** What the task asks **
Within the records that follow, restate exactly the lines from the line with "Reconstruct this image" down to the line with "PI = math.pi; rad = math.radians", including both. Omit the pictures.

** Data rows **

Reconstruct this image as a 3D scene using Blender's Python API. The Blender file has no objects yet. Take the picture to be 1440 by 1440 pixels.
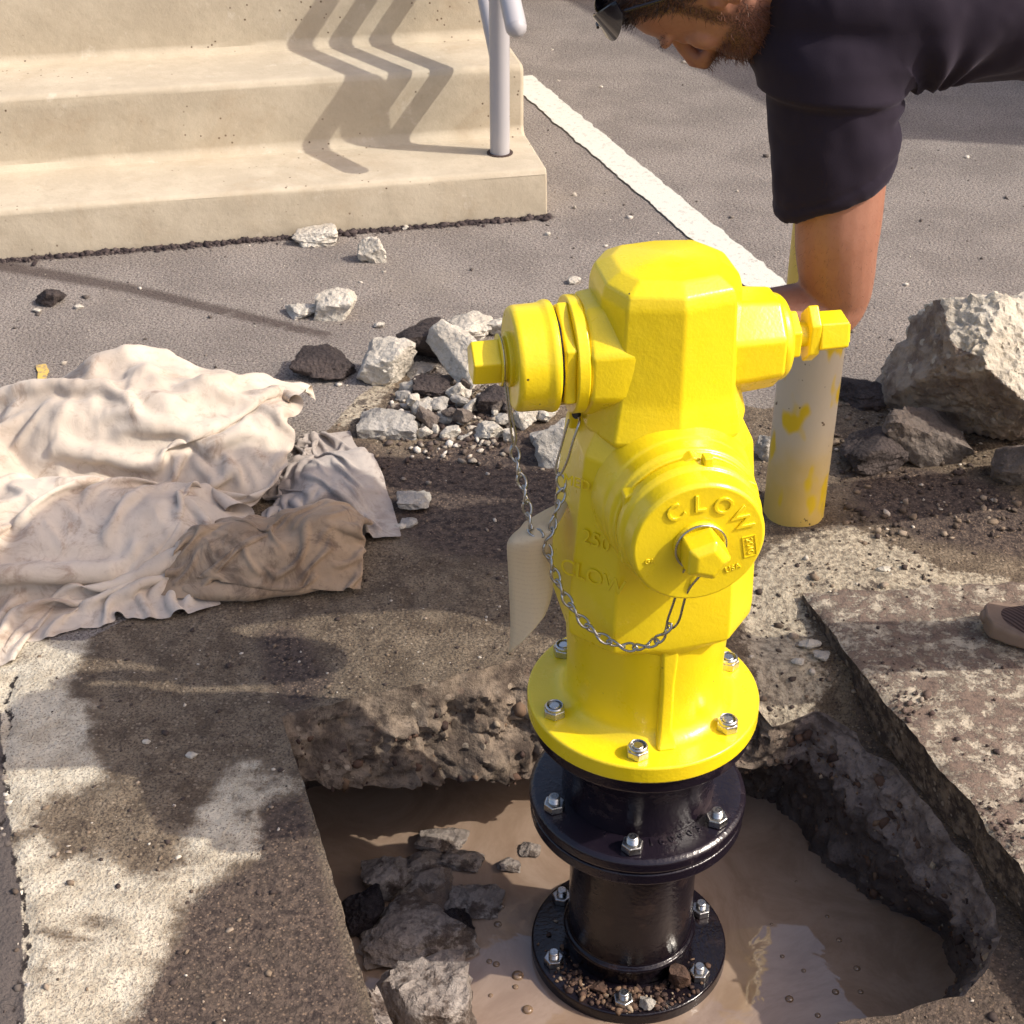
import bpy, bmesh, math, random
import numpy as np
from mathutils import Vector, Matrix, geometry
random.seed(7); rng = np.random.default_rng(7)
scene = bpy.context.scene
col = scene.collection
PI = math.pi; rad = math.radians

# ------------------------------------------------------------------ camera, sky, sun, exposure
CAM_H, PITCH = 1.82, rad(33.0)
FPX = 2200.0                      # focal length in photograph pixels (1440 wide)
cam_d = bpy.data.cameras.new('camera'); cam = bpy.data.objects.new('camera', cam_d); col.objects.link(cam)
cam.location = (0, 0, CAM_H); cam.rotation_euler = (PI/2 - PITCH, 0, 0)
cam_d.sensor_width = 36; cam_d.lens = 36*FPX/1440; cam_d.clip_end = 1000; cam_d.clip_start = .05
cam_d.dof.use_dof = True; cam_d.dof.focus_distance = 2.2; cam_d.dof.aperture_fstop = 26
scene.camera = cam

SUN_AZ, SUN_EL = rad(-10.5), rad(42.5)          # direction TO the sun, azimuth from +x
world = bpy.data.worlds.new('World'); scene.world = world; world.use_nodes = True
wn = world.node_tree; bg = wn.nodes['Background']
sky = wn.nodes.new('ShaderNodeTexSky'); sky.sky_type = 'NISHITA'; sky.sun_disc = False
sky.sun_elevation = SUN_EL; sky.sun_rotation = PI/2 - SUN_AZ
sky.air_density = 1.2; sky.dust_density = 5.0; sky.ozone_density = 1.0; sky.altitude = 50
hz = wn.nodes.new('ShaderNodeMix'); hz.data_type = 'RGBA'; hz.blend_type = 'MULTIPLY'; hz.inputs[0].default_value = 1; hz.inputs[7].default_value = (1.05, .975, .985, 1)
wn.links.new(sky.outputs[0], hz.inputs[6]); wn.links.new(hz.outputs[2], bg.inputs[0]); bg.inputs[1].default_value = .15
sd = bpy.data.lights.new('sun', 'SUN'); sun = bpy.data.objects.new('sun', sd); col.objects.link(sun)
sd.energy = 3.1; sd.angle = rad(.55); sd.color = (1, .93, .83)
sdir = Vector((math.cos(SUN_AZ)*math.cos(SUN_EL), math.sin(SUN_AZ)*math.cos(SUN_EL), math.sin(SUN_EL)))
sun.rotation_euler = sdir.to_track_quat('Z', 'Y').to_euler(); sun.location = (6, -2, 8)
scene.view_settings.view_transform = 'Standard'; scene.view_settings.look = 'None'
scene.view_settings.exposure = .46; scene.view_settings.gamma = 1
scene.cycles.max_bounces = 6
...
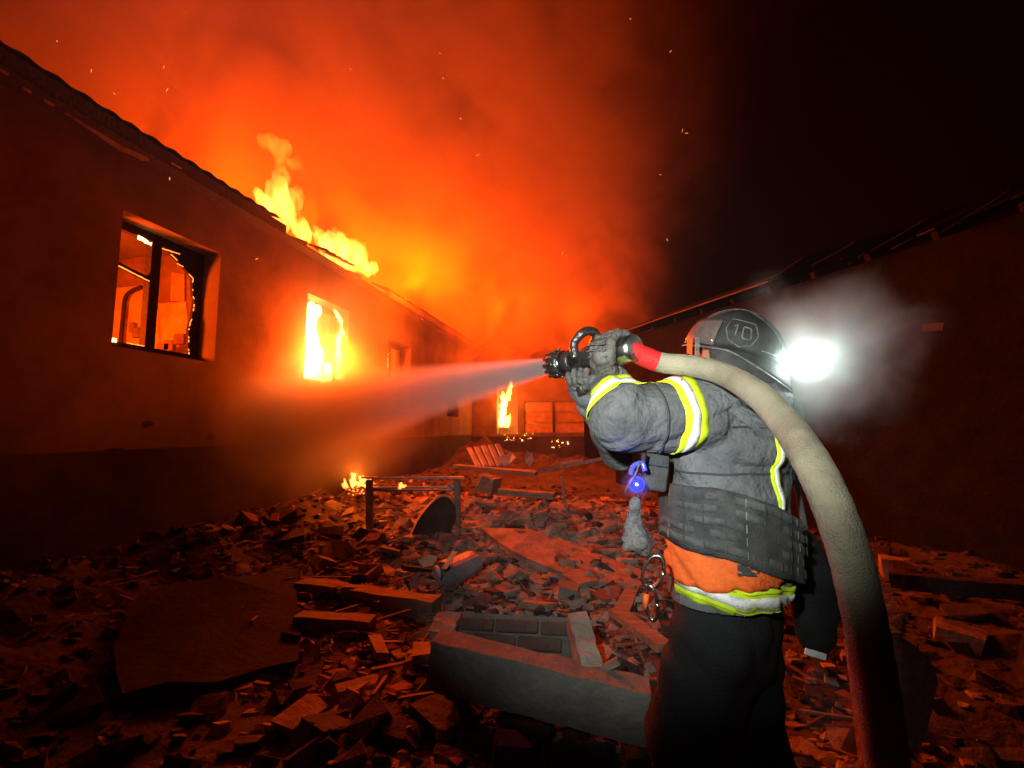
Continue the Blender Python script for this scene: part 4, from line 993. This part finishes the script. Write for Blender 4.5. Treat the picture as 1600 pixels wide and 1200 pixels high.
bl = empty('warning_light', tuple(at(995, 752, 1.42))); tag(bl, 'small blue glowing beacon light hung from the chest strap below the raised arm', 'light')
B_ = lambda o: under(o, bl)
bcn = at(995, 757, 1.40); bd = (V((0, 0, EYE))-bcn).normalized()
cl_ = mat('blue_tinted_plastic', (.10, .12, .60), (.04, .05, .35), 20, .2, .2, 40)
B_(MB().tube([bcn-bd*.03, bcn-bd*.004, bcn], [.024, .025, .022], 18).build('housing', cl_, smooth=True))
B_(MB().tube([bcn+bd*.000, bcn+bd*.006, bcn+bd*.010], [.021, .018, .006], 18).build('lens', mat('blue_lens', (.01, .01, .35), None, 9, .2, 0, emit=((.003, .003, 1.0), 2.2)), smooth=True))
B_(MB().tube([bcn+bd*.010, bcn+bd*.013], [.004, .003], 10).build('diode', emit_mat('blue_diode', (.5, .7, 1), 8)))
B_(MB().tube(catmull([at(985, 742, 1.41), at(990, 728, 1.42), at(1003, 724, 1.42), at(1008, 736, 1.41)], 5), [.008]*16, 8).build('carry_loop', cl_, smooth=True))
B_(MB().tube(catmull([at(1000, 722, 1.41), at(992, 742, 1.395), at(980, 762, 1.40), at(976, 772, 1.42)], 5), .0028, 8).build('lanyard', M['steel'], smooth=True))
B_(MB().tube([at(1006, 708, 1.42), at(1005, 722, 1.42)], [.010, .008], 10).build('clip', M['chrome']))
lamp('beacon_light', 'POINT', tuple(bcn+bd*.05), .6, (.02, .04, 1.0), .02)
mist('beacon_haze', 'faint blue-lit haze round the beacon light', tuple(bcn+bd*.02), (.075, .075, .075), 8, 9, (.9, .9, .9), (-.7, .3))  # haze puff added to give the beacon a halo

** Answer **
Reconstruct this image as a 3D scene using Blender's Python API. The Blender file has no objects yet. Take the picture to be 1440 by 1440 pixels.
import bpy, bmesh, math, random
import numpy as np
from mathutils import Vector, Matrix, geometry
random.seed(7); rng = np.random.default_rng(7)
scene = bpy.context.scene
col = scene.collection
PI = math.pi; rad = math.radians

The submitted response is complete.